Published:Friday, August 8, 2008 11:51 AM PDT
Serving the South Coast of Oregon

AP Photo
Carson Helicopter's Inc. director of operations, Andy Mills, takes a moment to compose himself during a press conference in Merlin on Thursday. A 2006 Coquille high school graduate, Edrick Gomez, was aboard the Carson helicopter that crashed Tuesday night while transporting fire fighters in northern California. Gomez was presumed to have died in the crash.
Coquille graduate among missing firefighters
Friday, August 8, 2008 11:51 AM PDT

A graduate of Coquille High School, former altar boy and son of a local family is among seven missing firefighters from a helicopter crash Tuesday in a remote Northern California forest.

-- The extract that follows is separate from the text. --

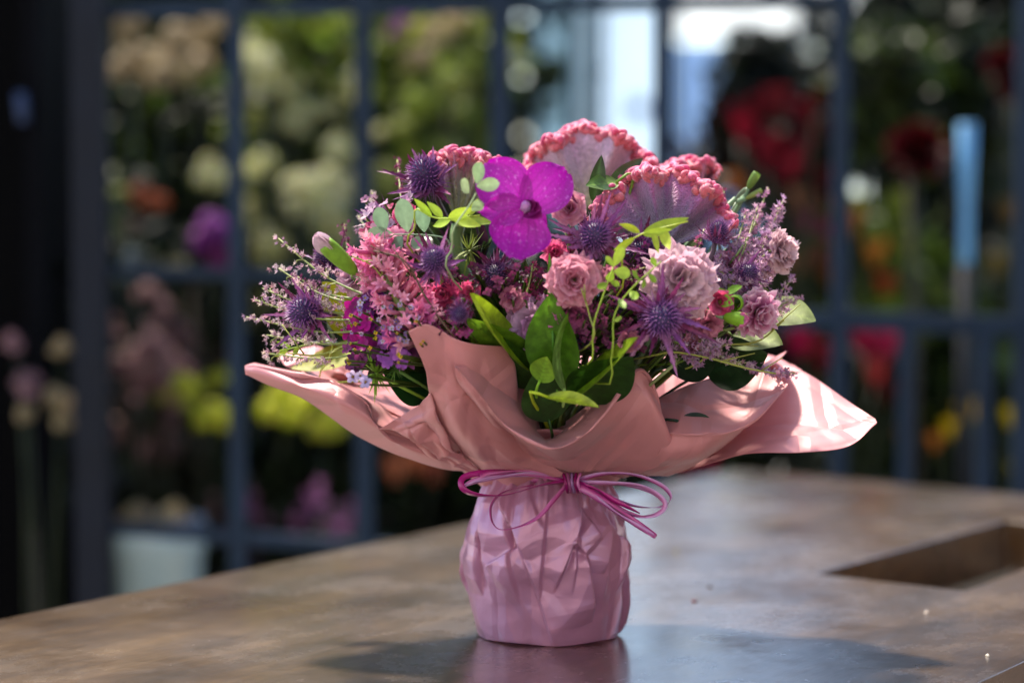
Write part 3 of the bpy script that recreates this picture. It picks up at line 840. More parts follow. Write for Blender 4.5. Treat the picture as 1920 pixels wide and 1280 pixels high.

Edrik Gomez, 19, hasn’t been seen since that day when he and 10 other firefighters from Grayback Forestry, flown by two helicopter crewmen, were picked up by a Sikorsky S-61N chopper for a break from fighting a wildfire in the Shasta-Trinity National Forest. The helicopter then crashed for unknown reasons.

Firefighters were able to pull four survivors from the burning wreckage.

Representatives from the Merlin-based firefighting contractor and the U.S. Forest Service notified the Ashland resident’s parents that he had not been found. On Thursday, a company press release stated the seven missing firefighters and two other people are presumed to have perished in the crash. Grayback spokeswoman Kelli Matthews said Gomez was a new hire for the company, having joined in June for the fire season.

The third of four sons born to Juanita and Efrain Gomez of Coquille, Edrik and his family have been members of the Holy Name Catholic Church parish since 1994, said the Rev. John McGuire. The young man and his three brothers all volunteered as altar servers, he added.

“They are a very good family, a very close family,” McGuire said.

One of Gomez’s brothers demurred from commenting on Thursday.

Frank R. Hladky, a Coquille High School Science teacher who taught Gomez in his senior and junior years, said although he hadn’t been aware of young man’s summer job, he wasn’t surprised he’d chosen it. Gomez — one of his top geology students — was interested in working outdoors.

“He definitely liked the outdoors,” Hladky said. “He was adventurous. He wasn’t particularly afraid to take risks.”

The 2006 Coquille graduate went on to study communications and political science at Southern Oregon University in Ashland, and earned Reitman scholarships three years in a row, Hladky said. The educator said he kept in touch with his former student, who was involved in a beekeepers club and the Latino Student Union at the university.

While Hladky easily recalled Gomez’s strong work ethic and efforts in class, he more fondly remembers his student’s quirky sense of humor, interest in politics and light-hearted teasing.

“He always told me I was a communist. Of course I’m not.  It was a joke,” Hladky said. “It would be like, ‘OK, where did that come from?’ And he’d be smiling about that.”

Gomez also gave him a book about revolutionary leaders including Che Guevara, Fidel Castro and Poncho Villa.

“He’s just a real outgoing and personable young man,” he said.

Gomez would sit at the front of class, and often teased classmates.

“He always had a grin. He always came in smiling,” Hladky said. “(But) he didn’t just joke around, he actually worked.”

Gomez’s loss represents the third for Coquille High School this year, said principal Sharon Nelson. Clay Rose, 15, died in March and 18-year-old Brian C. Jacobs was killed in an April ATV crash.

“My heart just breaks. I’m just so in shock,” Nelson said Thursday.

She didn’t know Gomez well, but had experience with his younger brother and described the Gomezes as a fine family.

“They’re very good at what they did in raising their sons to be just absolutely marvelous individuals,” she said. “It’s just a tragic loss for us all. My heart grieves for the family and all of the friends he’s going to be leaving behind.”